DC Comics has announced it is leaving the Comics Code Authority and establishing its own rating system . So what do think will happen with Superman, Batman and the rest. Maybe a Batman who does use a gun, lethally?
It’s not unheard-of. Spiderman had a three-issue non-CCA run back in the 1970s in order to run an anti-drug story. Dell comics back in the 1950s had a “Dell Pledge to Parents” in lieu of a CCA stamp (although they got them later). Just because they’re leaving the CCA – an antiquated system put in after Fredric Wertham’s Seduction of the Innocent and the Senate hearings on “inappropriate” comics back in the early fifties – doesn’t mean that they’re about to descend into depravity. Besidews, they already have outlets for that.
Yes, it’s always nice to have outlets when you want to descend into depravity.
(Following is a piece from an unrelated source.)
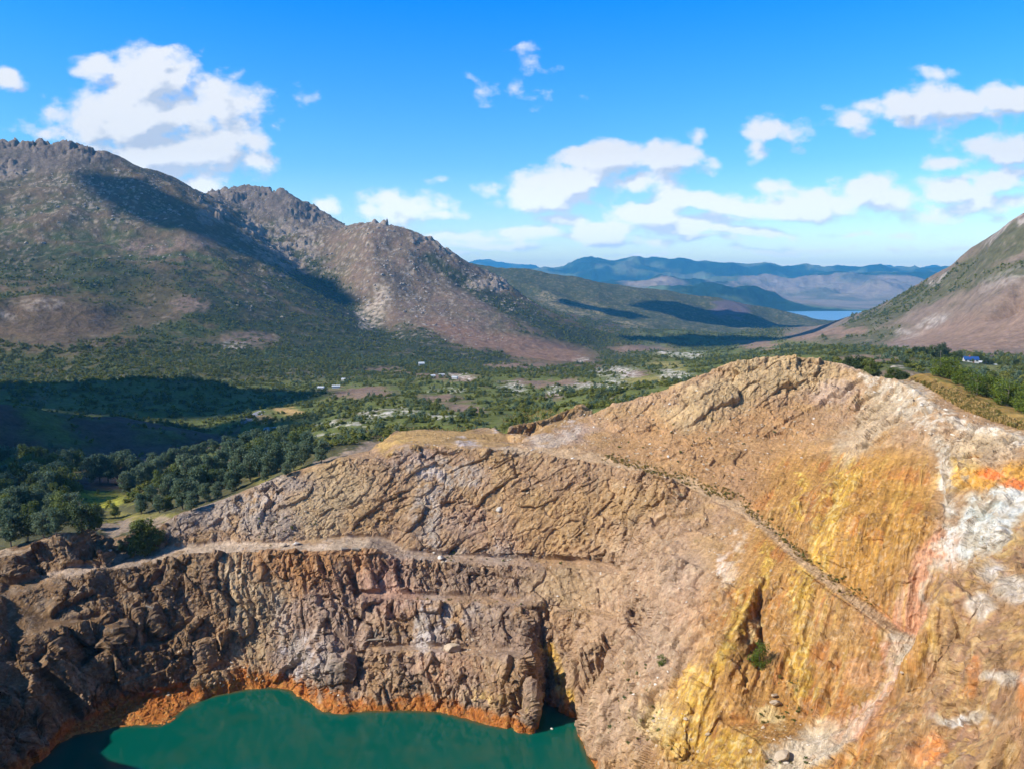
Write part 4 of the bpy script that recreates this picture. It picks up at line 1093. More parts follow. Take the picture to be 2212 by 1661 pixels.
# solitary trees
p, s = ppx(313, 1196)
plant('tree', 'big', 0, p, 78 * s, 78 * s, 'lone dense rounded green tree standing beside the pale bench road', 'tree')
p, s = ppx(266, 1192)
plant('bush', 'round', 2, p, 26 * s, 30 * s, 'small green bush beside the lone rounded tree on the bench', 'bush')
p, s = ppx(1640, 1446)
plant('bush', 'bright', 0, p, 62 * s, 52 * s, 'bright green bush clinging to the yellow rock shelf in the pit', 'bush')
p, s = ppx(1443, 1440)
plant('bush', 'bright', 1, p, 28 * s, 26 * s, 'small green bush in the rocky gully below the haul road', 'bush')
# near left belt
BELT = [(168, 1150, 78, 'round', 1), (130, 1156, 62, 'gum', 0), (95, 1162, 60, 'round', 2), (205, 1142, 38, 'round', 1), (60, 1172, 70, 'gum', 2), (25, 1180, 80, 'gum', 0), (180, 1150, 60, 'round', 0),
        (215, 1120, 30, 'round', 2), (250, 1118, 34, 'gum', 1), (150, 1120, 60, 'round', 2)]
SLOPE = [(393, 1100, 70, 'pine'), (420, 1092, 52, 'pine'), (412, 1104, 44, 'pine'), (345, 1108, 40, 'pine'), (305, 1110, 46, 'pine'), (365, 1078, 54, 'pine'), (330, 1090, 44, 'pine'), (470, 1078, 40, 'pine'), (500, 1062, 46, 'pine'), (510, 1055, 62, 'gum'),
         (450, 1062, 60, 'gum'), (430, 1070, 66, 'pine'), (400, 1050, 70, 'gum'), (380, 1048, 58, 'gum'), (425, 1040, 60, 'pine'), (460, 1040, 64, 'gum'), (480, 1030, 62, 'pine'), (540, 1040, 66, 'pine'), (560, 1028, 72, 'pine'), (585, 1026, 58, 'pine'), (600, 1016, 66, 'pine'),
         (575, 1000, 64, 'gum'), (545, 1010, 66, 'gum'), (520, 1020, 60, 'pine'), (505, 1000, 56, 'gum'), (490, 985, 46, 'pine'), (530, 990, 60, 'pine'), (555, 980, 56, 'gum'), (590, 985, 56, 'gum'), (635, 1016, 62, 'pine'), (655, 1004, 52, 'pine'), (620, 1000, 50, 'pine'),
         (695, 1000, 54, 'pine'), (665, 985, 56, 'pine'), (640, 975, 56, 'gum'), (610, 970, 56, 'pine'), (620, 1030, 34, 'pine'), (350, 1060, 46, 'gum'), (375, 1068, 60, 'gum'), (445, 1085, 44, 'pine'), (480, 1056, 46, 'pine'), (575, 1040, 34, 'pine'), (360, 1100, 34, 'round')]
BLUE = [(195, 1045, 54), (215, 1043, 62), (235, 1045, 62), (255, 1040, 60), (275, 1042, 66), (290, 1040, 50), (272, 1065, 46), (285, 1062, 38), (300, 1056, 44), (315, 1050, 50), (330, 1044, 52), (300, 1035, 46), (345, 1030, 44), (360, 1020, 44), (380, 1012, 46), (400, 1006, 42), (420, 1000, 40), (440, 992, 38), (330, 1022, 44), (460, 985, 36)]
DARK = [(rng.uniform(-130, 195), rng.uniform(1055, 1135), rng.uniform(44, 68)) for _ in range(66)] + [(rng.uniform(-5, 190), rng.uniform(1005, 1055), rng.uniform(34, 52)) for _ in range(34)]
for u, v, h, k, i in BELT:
    p, s = ppx(u, v); h *= .88
    plant('tree', k, i, p, h * s, h * s * (1.05 if k == 'round' else .9), 'dark green tree behind the brown rock mound at the rim of the pit', 'tree', 'trees behind the rock mound')
for n, (u, v, h, k) in enumerate(SLOPE):
    p, s = ppx(u, v)
    plant('pine_tree', k, n, p, h * s * .95, h * s * .92, 'grey-green pine in the grove behind the left crest of the pit', 'pine tree', 'grove of pines behind the crest')
for n, (u, v, h) in enumerate(BLUE):
    p, s = ppx(u, v)
    plant('gum_tree', 'gum' if n % 3 else 'pine', 0, p, h * s, h * s * .85, 'pale blue-green tree in the row above the yellow grass patch', 'gum tree', 'blue-green trees above the grass patch')
for n, (u, v, h) in enumerate(DARK):
    if 150 < u < 270 and v > 1030: continue
    p, s = ppx(u, v)
    plant('tree', ('round', 'gum', 'round')[n % 3], n % 3, p, h * s, h * s * .95, 'dark tree in the dense wood left of the yellow grass patch', 'tree', 'dense wood left of the grass patch')
# ridge bushes on the right
for n, (u, v, h) in enumerate([(1850, 800, 26), (1862, 808, 34), (1878, 815, 30), (1835, 790, 22), (1822, 785, 20), (1893, 812, 20), (1930, 815, 26), (1945, 818, 28), (1960, 822, 22), (2005, 842, 30), (2022, 852, 34), (2042, 862, 38), (2062, 872, 40), (2085, 878, 34), (2105, 890, 36), (2125, 884, 36), (2142, 892, 40), (2160, 900, 46), (2180, 906, 44), (2200, 912, 46), (2214, 920, 40), (2190, 890, 30), (2150, 880, 24), (2075, 860, 24)]):
    if u > 1985: u -= 72
    a, b = ray(u, v)
    k = np.argmin(np.abs(np.array([q[0] for q in H]) - u)); Yc = H[k][2] + (7 if u < 1900 else 9)
    x, y = a * Yc, Yc
    if n >= 9:
        d_ = np.array((x + 20, y - 150)); d_ /= np.linalg.norm(d_); x += d_[0] * 12; y += d_[1] * 12
    zz = ground_at(x, y); s = math.hypot(x, y) / F
    plant('bush', 'bright' if n >= 9 else 'round', n % 2, (x, y, zz), h * s * 1.15, h * s * 1.45, 'bright green bush on the far side of the white gravel ridge' if n >= 9 else 'dark green bush behind the top of the rocky hill', 'bush', 'bushes beyond the white ridge' if n >= 9 else 'bushes behind the rocky hilltop')
# trees round the homestead
for n, (u, v, h) in enumerate([(1990, 778, 18), (2005, 776, 20), (2030, 786, 30), (2040, 784, 24), (2068, 779, 24), (2090, 780, 16), (2110, 781, 25), (2118, 782, 22), (2140, 779, 14), (2062, 797, 16), (2128, 797, 14), (2160, 780, 14), (1975, 776, 16), (2178, 782, 14), (2195, 783, 14), (2100, 798, 7)]):
    a, b = ray(u, v); Yc = 640 if v < 790 else 612
    x = a * Yc; zz = ground_at(x, Yc); s = math.hypot(x, Yc) / F
    plant('tree', ('round', 'gum')[n % 2], 1, (x, Yc, zz), h * s * 1.15, h * s * 1.1, 'dark tree standing round the blue-roofed homestead', 'tree', 'trees round the homestead')

# ------------------------------------------------------------------ scatter helper
vis = (slope_v.ravel() + (3.0 / np.maximum(rr, 1)) >= runmax.ravel()) & (np.abs(np.repeat(TH[None, :], NR, 0).ravel()) < .67)
dth = np.gradient(TH); dlr = np.gradient(LR)
AREA = (RN ** 2 * dth[None, :] * np.abs(np.gradient(np.log(RN), axis=0))).ravel()

def sample(dens, cap):
    """random terrain points with the given density per square metre"""
    lam = dens * AREA * vis
    tot = lam.sum()
    if tot > cap: lam = lam * (cap / tot)
    k = np.nonzero(rng.random(len(lam)) < lam)[0]
    q = VERT[k].copy()
    jit = (rng.random((len(k), 2)) - .5)
    d = np.stack([rr[k] * np.repeat(dth[None, :], NR, 0).ravel()[k], rr[k] * np.repeat(dlr[:, None], NT, 1).ravel()[k]], 1)
    th = np.arctan2(q[:, 0], q[:, 1])
    q[:, 0] += jit[:, 0] * d[:, 0] * np.cos(th); q[:, 1] -= jit[:, 0] * d[:, 0] * np.sin(th)
    return q, k

def proto_coll(name, meshes):
    c = bpy.data.collections.new(name)
    for i, me in enumerate(meshes):
        o = bpy.data.objects.new(me.name, me); c.objects.link(o)
    return c

def scatter(name, q, scl, rot, coll, label):
    me = bpy.data.meshes.new(name)
    me.vertices.add(len(q)); me.vertices.foreach_set('co', np.asarray(q, np.float32).ravel())
    a = me.attributes.new('scl', 'FLOAT_VECTOR', 'POINT'); a.data.foreach_set('vector', np.asarray(scl, np.float32).ravel())
    a = me.attributes.new('rot', 'FLOAT_VECTOR', 'POINT'); a.data.foreach_set('vector', np.asarray(rot, np.float32).ravel())
    me.update()
    o = bpy.data.objects.new(name, me); COL.objects.link(o)
    o['kind'] = 'stuff'; o['label'] = label
    g = bpy.data.node_groups.new(name, 'GeometryNodeTree')
    g.interface.new_socket('Geometry', in_out='INPUT', socket_type='NodeSocketGeometry')
    g.interface.new_socket('Geometry', in_out='OUTPUT', socket_type='NodeSocketGeometry')
    b = NB(g)
    gi, go = b.n('NodeGroupInput'), b.n('NodeGroupOutput')
    ip = b.n('GeometryNodeInstanceOnPoints'); ci = b.n('GeometryNodeCollectionInfo')
    ci.inputs['Collection'].default_value = coll; ci.inputs['Separate Children'].default_value = True; ci.inputs['Reset Children'].default_value = True
    b.l(gi.outputs[0], ip.inputs['Points']); b.l(ci.outputs[0], ip.inputs['Instance'])
    ip.inputs['Pick Instance'].default_value = True
    for nm, sock in (('scl', 'Scale'), ('rot', 'Rotation')):
        na = b.n('GeometryNodeInputNamedAttribute', data_type='FLOAT_VECTOR'); na.inputs['Name'].default_value = nm
        b.l(na.outputs[0], ip.inputs[sock])
    b.l(ip.outputs[0], go.inputs[0])
    md = o.modifiers.new('scatter', 'NODES'); md.node_group = g
    return o

# scrub covering the valley
def shrub_mesh(i, mat, n=170, tall=1.0):
    rnd = np.random.default_rng(500 + i)
    lobes = []
    for k in range(7):
        a = rnd.random() * 6.283; d = .26 * rnd.random() ** .5
        lobes.append((math.cos(a) * d, math.sin(a) * d, (.18 + .34 * rnd.random()) * tall, .2, .2, .19 * tall))
    v, f = leaf_cloud(lobes, n, .085, rnd, .4)
    return raw_mesh('shrub', v, f, mat)
scrub_c = proto_coll('scrub_plants', [shrub_mesh(0, M['scrub']), shrub_mesh(1, M['scrub'], tall=1.5), shrub_mesh(2, M['tea']), shrub_mesh(3, M['scrub'], tall=1.3), shrub_mesh(4, M['scrub']), shrub_mesh(5, M['pine'], tall=1.9)])
clump = sstep(-.25, .35, n2 + n3 * .6)
flatm = (rr > 335) & (rr < 3300) & (V > 560) & (qm.ravel() < .3)
d = np.where(flatm, VEG * clump, 0)
ds = np.where(rr < 700, .20, np.where(rr < 1500, .11, .036)) * (1 - .45 * lmw * sstep(740, 690, V))
d = d * ds
d[(rr < 660) & (rr > 400) & (U < 520)] *= .25
d[(np.hypot(VERT[:, 0] - ray(2096, 792)[0] * 622, VERT[:, 1] - 600) < 42)] = 0
q, k = sample(d, 230000)
s = (1.6 + 2.6 * rng.random(len(q)) ** 2) * np.interp(rr[k], (300, 700, 1400, 3000), (.95, 1.05, 1.3, 2.0))
sc3 = np.stack([s * (1.0 + .5 * rng.random(len(s))), s * (1.0 + .5 * rng.random(len(s))), s * (.75 + .5 * rng.random(len(s)))], 1)
ro = np.stack([np.zeros(len(s)), np.zeros(len(s)), rng.random(len(s)) * 6.28], 1)
q[:, 2] -= s * .08
scatter('scrub', q, sc3, ro, scrub_c, 'dense green scrub and bushes covering the valley floor')
print('scrub', len(q))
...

Batteries just won’t cut it.
I remember the Spidey issues were a big deal back in the day, but has the CCA had any relevance in the past twenty-five years?
I had no idea the CCA still existed.
Was that one (Marvel?) issue with the dude literally ripping someone else to shreds on-panel a CCA comic?
Marvel left the Code some time ago, so this isn’t quite the amazing thing some people are taking it as.
And DC hasn’t had the code stamp on most of their books for a long while, either.
The two main Superman books, the two main Batman books, and JLA I think are the last ones, outside of their kids line. Even the rest of their respective families (Supergirl, Batgirl, Superboy, Batman, Inc, etc) haven’t gone through the code for some time.
So is that the end of the CCA, or is Archie or something like that still in it?
Archie’s still there. Just Archie.
I have to correct myself, slightly - Supergirl does. The rest of the ones I listed, however don’t. Teen Titans was another long-lasting Code book - they only dropped it last year with issue 77. And they’re a good example of how toothless the Code was, and thus how pointless - Teen Titans was worse than, say, Wonder Woman, which hasn’t had the code stamp at least since it restarted, for potentially inappropriate material.
Ah, good old Archie, soldiering on unchanged. I imagine those Riverdale kids have cell phones now. And maybe negroes.
Well, they do have teh gays now.
That shows how behind the times I am. I remember when The She Hulk showed that the tags on her shirt were CCA tags, back when a bystander asked how her clothes could rip to shreds and they’d still always cover the important bits.
What a joke. I’m amazed it lasted beyond 1960. Today, parental advisory labels are practically REQUIRED for say, a rap album or certain genres of video game to sell.
I just went ahead and looked up the dates. Marvel dropped the Code (and went with their rather more logical ratings system*) in 2001. Good Lord, I hadn’t realized it was that long!
Also, an interesting thought just occurred to me Bob Harras, the new EIC at DC, was EIC at Marvel until 2000, just before they pulled out of the CCA. I wonder if there’s a connection, there.
- The CCA’s ‘all or nothing’ aspect is pretty much what killed it, IMO. If it had adopted a ratings approach, it may have been able to maintain its usefulness.
The Code was effectively weakened about 1970. You’ll notice that in the Wikipedia cite that antonio quotes, it forbids “…Vampires, werewolves, ghouls and zombies …” But after 1970 you had Marvel running Dracula without any apology or wiggle room (like their Morbius the Living Vampire had), Werewolf by Night, and Frankenstein.
At about the same time, DC ran its Green Lantern/Green Arrow series against drugs, without losing the CCA seal.
(Dell had run an adaptation of Dracula back about 1960, but, as I noted, they didn’t adhere to the CCA – they had the Dell Pledge to Parents. )
I hope DC’s rating system is as confusing and constantly changing as Marvel’s has been.
At one point a bunch of Marvel comics I was buying were “rated A”. Now what in the fuck does that mean to a random parent looking at the ratings? If anything they’d mistakenly think it meant “Adults Only” (like the elusive AO rating for computer games) but judging by the titles it was on, it was just the default rating for anything without controversial or offensive content.